■ **Exercise directions**
Which lines hold the word "objects"? Copy each one.

■ **Data section**

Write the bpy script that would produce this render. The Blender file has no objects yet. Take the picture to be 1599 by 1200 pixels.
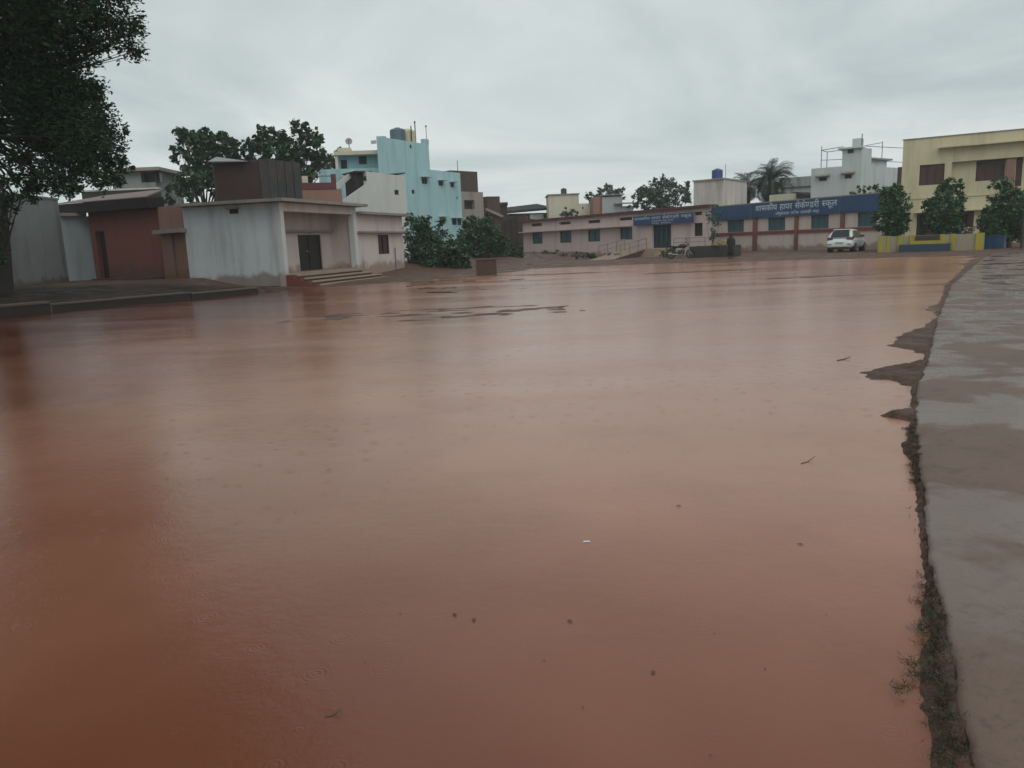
import bpy, bmesh, math, random
import numpy as np
from mathutils import Vector, Matrix

rng = np.random.default_rng(7)
random.seed(7)
sc = bpy.context.scene
col = sc.collection

# ------------------------------------------------------------------ camera
PITCH, ROLL, CAMH, FPX = math.radians(10.4), math.radians(2.3), 1.6, 1200.0
PW, PH = 1599, 1200
_r = np.array([1, 0, 0.0]); _f = np.array([0, math.cos(PITCH), -math.sin(PITCH)]); _u = np.cross(_r, _f)
_c, _s = math.cos(ROLL), math.sin(ROLL)
R_, U_, F_ = _c * _r - _s * _u, _s * _r + _c * _u, _f
CAM = np.array([0, 0, CAMH])
cd = bpy.data.cameras.new('camera'); cam = bpy.data.objects.new('camera', cd); col.objects.link(cam)
cd.sensor_width = 36.0; cd.lens = 36.0 * FPX / PW
cd.clip_start = 0.05; cd.clip_end = 5000
M = Matrix.Identity(4)
for i in range(3):
    M[i][0], M[i][1], M[i][2], M[i][3] = R_[i], U_[i], -F_[i], CAM[i]
cam.matrix_world = M
sc.camera = cam

# ------------------------------------------------------------------ world, sun, exposure
w = bpy.data.worlds.new("World"); sc.world = w; w.use_nodes = True
nt = w.node_tree; nt.nodes.clear()
def N(t, kind, **kw):
    n = t.nodes.new(kind)
    for k, v in kw.items():
        if k.startswith('i_'):
            key = k[2:]
            key = int(key) if key.isdigit() else key.replace('_', ' ')
            n.inputs[key].default_value = v
        else: setattr(n, k, v)
    return n
sky = N(nt, 'ShaderNodeTexSky', sky_type='NISHITA', sun_disc=False, sun_elevation=math.radians(50), sun_rotation=math.radians(200))
sky.air_density = 2.0; sky.dust_density = 6.0
tc = N(nt, 'ShaderNodeTexCoord'); sep = N(nt, 'ShaderNodeSeparateXYZ'); nt.links.new(tc.outputs['Generated'], sep.inputs[0])
zz = N(nt, 'ShaderNodeMath', operation='MAXIMUM', i_1=0.0); nt.links.new(sep.outputs['Z'], zz.inputs[0])
za = N(nt, 'ShaderNodeMath', operation='ADD', i_1=0.16); nt.links.new(zz.outputs[0], za.inputs[0])
dx = N(nt, 'ShaderNodeMath', operation='DIVIDE'); nt.links.new(sep.outputs['X'], dx.inputs[0]); nt.links.new(za.outputs[0], dx.inputs[1])
dy = N(nt, 'ShaderNodeMath', operation='DIVIDE'); nt.links.new(sep.outputs['Y'], dy.inputs[0]); nt.links.new(za.outputs[0], dy.inputs[1])
cb = N(nt, 'ShaderNodeCombineXYZ'); nt.links.new(dx.outputs[0], cb.inputs[0]); nt.links.new(dy.outputs[0], cb.inputs[1])
cn = N(nt, 'ShaderNodeTexNoise', i_Scale=0.62, i_Detail=7.0, i_Roughness=0.56, i_Distortion=0.6); nt.links.new(cb.outputs[0], cn.inputs['Vector'])
cr = N(nt, 'ShaderNodeValToRGB'); nt.links.new(cn.outputs[0], cr.inputs[0])
e = cr.color_ramp.elements
e[0].position, e[0].color = 0.36, (4.25, 4.95, 5.08, 1)
e[1].position, e[1].color = 0.62, (6.75, 7.3, 7.25, 1)
# overcast deck: brighter band low down, thinner grey overhead
hz = N(nt, 'ShaderNodeMapRange', i_1=0.0, i_2=0.40, i_3=1.03, i_4=0.74); nt.links.new(sep.outputs['Z'], hz.inputs[0])
sm = N(nt, 'ShaderNodeVectorMath', operation='SCALE'); nt.links.new(cr.outputs[0], sm.inputs[0]); nt.links.new(hz.outputs[0], sm.inputs['Scale'])
mx = N(nt, 'ShaderNodeMix', data_type='RGBA'); mx.inputs[0].default_value = 0.93
nt.links.new(sky.outputs[0], mx.inputs[6]); nt.links.new(sm.outputs[0], mx.inputs[7])
bg = N(nt, 'ShaderNodeBackground'); bg.inputs[1].default_value = 0.10
nt.links.new(mx.outputs[2], bg.inputs[0])
wo = N(nt, 'ShaderNodeOutputWorld'); nt.links.new(bg.outputs[0], wo.inputs[0])

sd = bpy.data.lights.new('sun', 'SUN'); sd.energy = 1.0; sd.angle = math.radians(60); sd.color = (1, 0.97, 0.93)
sun = bpy.data.objects.new('sun', sd); col.objects.link(sun)
sun.rotation_euler = (math.radians(40), 0, math.radians(200 - 180))
sc.view_settings.view_transform = 'Standard'; sc.view_settings.look = 'None'
sc.view_settings.exposure = 0.36; sc.view_settings.gamma = 1.0

# ------------------------------------------------------------------ photo pixel -> world point
def ray(u, v):
    d = F_ + R_ * ((u - PW / 2) / FPX) - U_ * ((v - PH / 2) / FPX)
    return d / d[1]
def atz(u, v, z=0.0):
    d = ray(u, v); return CAM + d * ((z - CAMH) / d[2])
def aty(u, v, y): return CAM + ray(u, v) * y
def proj(p):
    d = np.asarray(p) - CAM; w_ = d @ F_
    return PW / 2 + FPX * (d @ R_) / w_, PH / 2 - FPX * (d @ U_) / w_

# ------------------------------------------------------------------ materials
def newmat(name):
    m = bpy.data.materials.new(name); m.use_nodes = True
    t = m.node_tree; b = t.nodes['Principled BSDF']; return m, t, b
def pos(t, scale=(1, 1, 1)):
    g = N(t, 'ShaderNodeNewGeometry'); mp = N(t, 'ShaderNodeMapping'); mp.inputs['Scale'].default_value = scale
    t.links.new(g.outputs['Position'], mp.inputs['Vector']); return mp.outputs[0]
def noise(t, scale, detail=4, rough=0.55, stretch=(1, 1, 1), dist=0.0):
    n = N(t, 'ShaderNodeTexNoise', i_Scale=scale, i_Detail=detail, i_Roughness=rough, i_Distortion=dist)
    t.links.new(pos(t, stretch), n.inputs['Vector']); return n.outputs[0]
def ramp(t, src, p0, p1, c0=(0, 0, 0, 1), c1=(1, 1, 1, 1)):
    r = N(t, 'ShaderNodeValToRGB'); t.links.new(src, r.inputs[0])
    r.color_ramp.elements[0].position = p0; r.color_ramp.elements[0].color = c0
    r.color_ramp.elements[1].position = p1; r.color_ramp.elements[1].color = c1
    return r.outputs[0]
def mixc(t, fac, a, b):
    m = N(t, 'ShaderNodeMix', data_type='RGBA')
    for sock, v in ((m.inputs[0], fac), (m.inputs[6], a), (m.inputs[7], b)):
        if isinstance(v, (int, float)): sock.default_value = v
        elif isinstance(v, (tuple, list)): sock.default_value = (*v[:3], 1)
        else: t.links.new(v, sock)
    return m.outputs[2]
def bump(t, b, h, strength=0.3, dist=0.02):
    n = N(t, 'ShaderNodeBump', i_Strength=strength, i_Distance=dist); t.links.new(h, n.inputs['Height']); t.links.new(n.outputs[0], b.inputs['Normal'])
def mul(t, a, f):
    m = N(t, 'ShaderNodeMath', operation='MULTIPLY', i_1=f); t.links.new(a, m.inputs[0]); return m.outputs[0]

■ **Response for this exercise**
Write the bpy script that would produce this render. The Blender file has no objects yet. Take the picture to be 1599 by 1200 pixels.
cd = bpy.data.cameras.new('camera'); cam = bpy.data.objects.new('camera', cd); col.objects.link(cam)
sun = bpy.data.objects.new('sun', sd); col.objects.link(sun)